→ TASK BRIEF:
Copy every entry exactly.

→ RECORDS SUPPLIED:
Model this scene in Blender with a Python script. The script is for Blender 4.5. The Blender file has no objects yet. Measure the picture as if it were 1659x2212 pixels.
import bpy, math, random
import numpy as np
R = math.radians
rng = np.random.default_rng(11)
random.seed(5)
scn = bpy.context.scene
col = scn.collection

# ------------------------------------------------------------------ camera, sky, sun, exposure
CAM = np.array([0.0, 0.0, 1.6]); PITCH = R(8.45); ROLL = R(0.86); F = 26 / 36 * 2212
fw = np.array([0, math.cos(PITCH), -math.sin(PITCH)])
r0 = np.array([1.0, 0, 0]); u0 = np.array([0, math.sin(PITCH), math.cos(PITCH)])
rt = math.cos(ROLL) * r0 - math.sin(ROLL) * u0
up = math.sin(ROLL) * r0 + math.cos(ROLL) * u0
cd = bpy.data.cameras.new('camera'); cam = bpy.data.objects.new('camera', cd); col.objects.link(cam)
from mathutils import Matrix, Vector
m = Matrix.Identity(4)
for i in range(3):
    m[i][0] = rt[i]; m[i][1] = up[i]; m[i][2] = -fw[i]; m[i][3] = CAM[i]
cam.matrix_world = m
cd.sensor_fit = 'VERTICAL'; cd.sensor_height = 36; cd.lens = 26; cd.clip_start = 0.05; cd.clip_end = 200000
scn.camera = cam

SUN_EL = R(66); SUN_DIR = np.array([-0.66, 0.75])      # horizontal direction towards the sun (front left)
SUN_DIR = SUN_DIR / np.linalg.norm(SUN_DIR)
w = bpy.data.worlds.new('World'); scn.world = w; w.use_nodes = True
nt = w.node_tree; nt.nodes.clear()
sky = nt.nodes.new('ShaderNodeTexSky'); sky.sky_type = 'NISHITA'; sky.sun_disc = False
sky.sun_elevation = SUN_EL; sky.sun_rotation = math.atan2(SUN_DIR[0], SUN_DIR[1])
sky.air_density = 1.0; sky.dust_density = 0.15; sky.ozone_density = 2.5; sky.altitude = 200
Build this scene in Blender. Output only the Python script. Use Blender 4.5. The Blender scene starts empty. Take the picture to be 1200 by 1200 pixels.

→ PROBLEM SOLUTION:
Model this scene in Blender with a Python script. The script is for Blender 4.5. The Blender file has no objects yet. Measure the picture as if it were 1659x2212 pixels.
import bpy, math, random
import numpy as np
R = math.radians
rng = np.random.default_rng(11)
random.seed(5)
scn = bpy.context.scene
col = scn.collection

# ------------------------------------------------------------------ camera, sky, sun, exposure
CAM = np.array([0.0, 0.0, 1.6]); PITCH = R(8.45); ROLL = R(0.86); F = 26 / 36 * 2212
fw = np.array([0, math.cos(PITCH), -math.sin(PITCH)])
r0 = np.array([1.0, 0, 0]); u0 = np.array([0, math.sin(PITCH), math.cos(PITCH)])
rt = math.cos(ROLL) * r0 - math.sin(ROLL) * u0
up = math.sin(ROLL) * r0 + math.cos(ROLL) * u0
cd = bpy.data.cameras.new('camera'); cam = bpy.data.objects.new('camera', cd); col.objects.link(cam)
from mathutils import Matrix, Vector
m = Matrix.Identity(4)
for i in range(3):
    m[i][0] = rt[i]; m[i][1] = up[i]; m[i][2] = -fw[i]; m[i][3] = CAM[i]
cam.matrix_world = m
cd.sensor_fit = 'VERTICAL'; cd.sensor_height = 36; cd.lens = 26; cd.clip_start = 0.05; cd.clip_end = 200000
scn.camera = cam

SUN_EL = R(66); SUN_DIR = np.array([-0.66, 0.75])      # horizontal direction towards the sun (front left)
SUN_DIR = SUN_DIR / np.linalg.norm(SUN_DIR)
w = bpy.data.worlds.new('World'); scn.world = w; w.use_nodes = True
nt = w.node_tree; nt.nodes.clear()
sky = nt.nodes.new('ShaderNodeTexSky'); sky.sky_type = 'NISHITA'; sky.sun_disc = False
sky.sun_elevation = SUN_EL; sky.sun_rotation = math.atan2(SUN_DIR[0], SUN_DIR[1])
sky.air_density = 1.0; sky.dust_density = 0.15; sky.ozone_density = 2.5; sky.altitude = 200
Build this scene in Blender. Output only the Python script. Use Blender 4.5. The Blender scene starts empty. Take the picture to be 1200 by 1200 pixels.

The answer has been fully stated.